Complementarily to his multiple drafts theory, Daniel Dennett proposed that the self — that character we refer to when we say "I" — is a "narrative centre of gravity". Just as the centre of gravity of an object is a useful fiction (it is not an atom of the object, but a virtual point that allows physical predictions to be made), the self is a useful fiction that the brain produces to organize conduct and communication.

The narrative self is the protagonist of a story the brain constantly tells. It integrates memories into a coherent biography, projects plans into the future, attributes decisions to a responsible agent, sustains an inner voice that dialogues with itself. But that protagonist does not exist as such; it is an emergent effect of multiple narrative processes that converge.

The metaphor is powerful because it dissolves the homunculus problem. There is no inner self that interprets experience: neural processes generate small narratives (the memory of this morning, the expectation of lunch, the deliberation about this decision), and the self is the virtual convergence point of all those narratives, not an additional element.

Dennett connects this idea with the cultural evolution of language. Human beings are narrative animals: we constantly tell stories (to others and to ourselves), and the capacity to weave a coherent story about oneself is a communicative and social adaptation. The self is, in part, an internalized communicative tool.

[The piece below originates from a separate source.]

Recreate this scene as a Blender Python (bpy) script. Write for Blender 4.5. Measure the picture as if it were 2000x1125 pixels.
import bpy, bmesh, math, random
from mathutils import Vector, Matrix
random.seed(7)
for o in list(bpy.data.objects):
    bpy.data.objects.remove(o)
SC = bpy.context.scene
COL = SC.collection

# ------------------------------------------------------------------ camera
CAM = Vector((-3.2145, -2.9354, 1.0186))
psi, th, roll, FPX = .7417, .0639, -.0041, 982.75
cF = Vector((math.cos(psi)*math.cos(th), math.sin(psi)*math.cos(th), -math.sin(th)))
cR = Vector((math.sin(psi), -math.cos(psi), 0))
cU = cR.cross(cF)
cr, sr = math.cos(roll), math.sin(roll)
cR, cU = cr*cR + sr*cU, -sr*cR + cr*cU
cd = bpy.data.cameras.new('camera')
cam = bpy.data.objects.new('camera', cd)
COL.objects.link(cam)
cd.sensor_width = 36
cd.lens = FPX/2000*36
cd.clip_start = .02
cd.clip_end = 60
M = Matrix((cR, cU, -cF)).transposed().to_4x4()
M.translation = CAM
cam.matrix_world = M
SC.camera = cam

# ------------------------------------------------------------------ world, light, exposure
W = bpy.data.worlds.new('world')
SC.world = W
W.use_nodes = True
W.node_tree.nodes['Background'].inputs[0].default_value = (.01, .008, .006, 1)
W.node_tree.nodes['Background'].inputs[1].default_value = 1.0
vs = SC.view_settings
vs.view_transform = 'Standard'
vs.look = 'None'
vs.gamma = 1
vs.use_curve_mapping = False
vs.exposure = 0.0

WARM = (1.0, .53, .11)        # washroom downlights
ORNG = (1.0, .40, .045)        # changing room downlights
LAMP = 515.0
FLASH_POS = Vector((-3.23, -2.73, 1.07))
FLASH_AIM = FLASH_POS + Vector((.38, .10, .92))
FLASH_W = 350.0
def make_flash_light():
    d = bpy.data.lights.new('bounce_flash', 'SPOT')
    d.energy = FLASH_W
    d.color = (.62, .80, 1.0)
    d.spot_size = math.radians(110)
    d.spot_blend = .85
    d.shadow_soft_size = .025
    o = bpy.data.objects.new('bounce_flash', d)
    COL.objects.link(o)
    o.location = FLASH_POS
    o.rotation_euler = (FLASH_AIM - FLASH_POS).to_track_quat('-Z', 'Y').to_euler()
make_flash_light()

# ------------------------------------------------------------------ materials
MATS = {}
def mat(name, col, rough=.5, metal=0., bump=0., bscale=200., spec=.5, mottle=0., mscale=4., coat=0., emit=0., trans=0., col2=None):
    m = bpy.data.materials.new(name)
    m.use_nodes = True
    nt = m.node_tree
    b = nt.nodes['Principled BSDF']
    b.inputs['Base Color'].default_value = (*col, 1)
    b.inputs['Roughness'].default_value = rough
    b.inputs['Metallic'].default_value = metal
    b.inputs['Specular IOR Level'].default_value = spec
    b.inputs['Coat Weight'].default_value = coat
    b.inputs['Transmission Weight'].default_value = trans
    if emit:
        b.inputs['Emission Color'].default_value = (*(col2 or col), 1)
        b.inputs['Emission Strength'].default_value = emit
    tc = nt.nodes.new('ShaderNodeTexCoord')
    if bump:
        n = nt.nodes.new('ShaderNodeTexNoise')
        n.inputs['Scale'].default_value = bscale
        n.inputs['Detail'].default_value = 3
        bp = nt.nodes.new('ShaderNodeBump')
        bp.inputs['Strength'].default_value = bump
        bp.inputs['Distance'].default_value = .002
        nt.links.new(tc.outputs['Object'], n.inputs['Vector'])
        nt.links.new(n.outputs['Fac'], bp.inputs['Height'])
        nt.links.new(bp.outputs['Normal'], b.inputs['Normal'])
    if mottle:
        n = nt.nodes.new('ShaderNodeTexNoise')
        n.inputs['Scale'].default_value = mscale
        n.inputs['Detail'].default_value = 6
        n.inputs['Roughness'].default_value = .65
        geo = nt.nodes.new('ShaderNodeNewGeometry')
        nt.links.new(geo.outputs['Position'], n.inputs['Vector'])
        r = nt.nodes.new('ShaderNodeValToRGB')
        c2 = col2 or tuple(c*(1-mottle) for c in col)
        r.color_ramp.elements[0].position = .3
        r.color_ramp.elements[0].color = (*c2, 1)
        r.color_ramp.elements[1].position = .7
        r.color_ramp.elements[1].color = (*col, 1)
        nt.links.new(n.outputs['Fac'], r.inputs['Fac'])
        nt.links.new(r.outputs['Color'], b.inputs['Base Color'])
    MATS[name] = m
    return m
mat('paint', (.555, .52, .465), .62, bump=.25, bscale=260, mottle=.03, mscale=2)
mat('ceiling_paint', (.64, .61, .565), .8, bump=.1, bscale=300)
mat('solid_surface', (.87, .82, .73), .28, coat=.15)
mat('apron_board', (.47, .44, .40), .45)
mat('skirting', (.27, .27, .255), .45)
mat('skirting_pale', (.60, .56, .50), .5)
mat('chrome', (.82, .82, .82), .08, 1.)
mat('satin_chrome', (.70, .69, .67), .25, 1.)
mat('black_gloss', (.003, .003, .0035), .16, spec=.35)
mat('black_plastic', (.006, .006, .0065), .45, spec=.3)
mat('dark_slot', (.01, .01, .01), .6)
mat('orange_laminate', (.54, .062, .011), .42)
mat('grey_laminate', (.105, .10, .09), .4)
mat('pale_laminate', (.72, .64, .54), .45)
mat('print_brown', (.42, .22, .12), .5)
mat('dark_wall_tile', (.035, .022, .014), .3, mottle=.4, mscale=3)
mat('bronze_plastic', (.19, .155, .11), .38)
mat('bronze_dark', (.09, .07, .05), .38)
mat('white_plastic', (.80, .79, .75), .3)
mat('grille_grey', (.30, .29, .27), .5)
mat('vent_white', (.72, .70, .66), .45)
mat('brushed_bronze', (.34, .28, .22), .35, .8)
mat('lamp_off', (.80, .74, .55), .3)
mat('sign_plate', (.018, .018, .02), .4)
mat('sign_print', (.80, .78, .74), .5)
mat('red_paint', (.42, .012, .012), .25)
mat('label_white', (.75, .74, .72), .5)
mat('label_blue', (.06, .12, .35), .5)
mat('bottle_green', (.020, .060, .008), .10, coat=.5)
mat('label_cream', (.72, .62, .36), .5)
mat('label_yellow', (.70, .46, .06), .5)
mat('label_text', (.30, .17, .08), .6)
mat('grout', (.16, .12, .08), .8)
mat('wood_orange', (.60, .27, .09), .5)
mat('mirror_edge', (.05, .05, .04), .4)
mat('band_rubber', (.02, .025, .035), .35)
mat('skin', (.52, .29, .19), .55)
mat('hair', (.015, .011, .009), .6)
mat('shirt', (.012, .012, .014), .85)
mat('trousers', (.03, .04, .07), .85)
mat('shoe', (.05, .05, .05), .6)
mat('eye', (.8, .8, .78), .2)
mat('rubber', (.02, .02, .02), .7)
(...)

Interesting implications appear in pathologies: multiple personalities would have several narrative centres; schizophrenia would disorganize narrative coherence; Alzheimer's would erode the autobiographical memories that sustain the protagonist's continuity. All these alterations are intelligible if the self is narrative and not substance.

This theory resonates with Buddhism (anātman: there is no substantial self), with Hume (the self is a bundle of perceptions), with Ricoeur's philosophy of narrative identity and with neuroscientific studies on the Default Mode Network, which is activated when the mind generates narratives about itself. The narrative self is probably the most influential theory of self in contemporary cognitive science.

Strengths

  • Naturalizes the self without eliminating it altogether.
  • Coherent with discoveries about confabulation and reconstructive memory.
  • Natural dialogue with no-self traditions (anatta).
  • Model articulable with psychological research.

Main critiques

  • Insufficient to account for the pre-narrative self (infants, animals).
  • The narrative centre presupposes a narrating substrate: who narrates?
  • Does not explain qualia.
  • Phenomenological critique: presence to oneself is prior to narrative.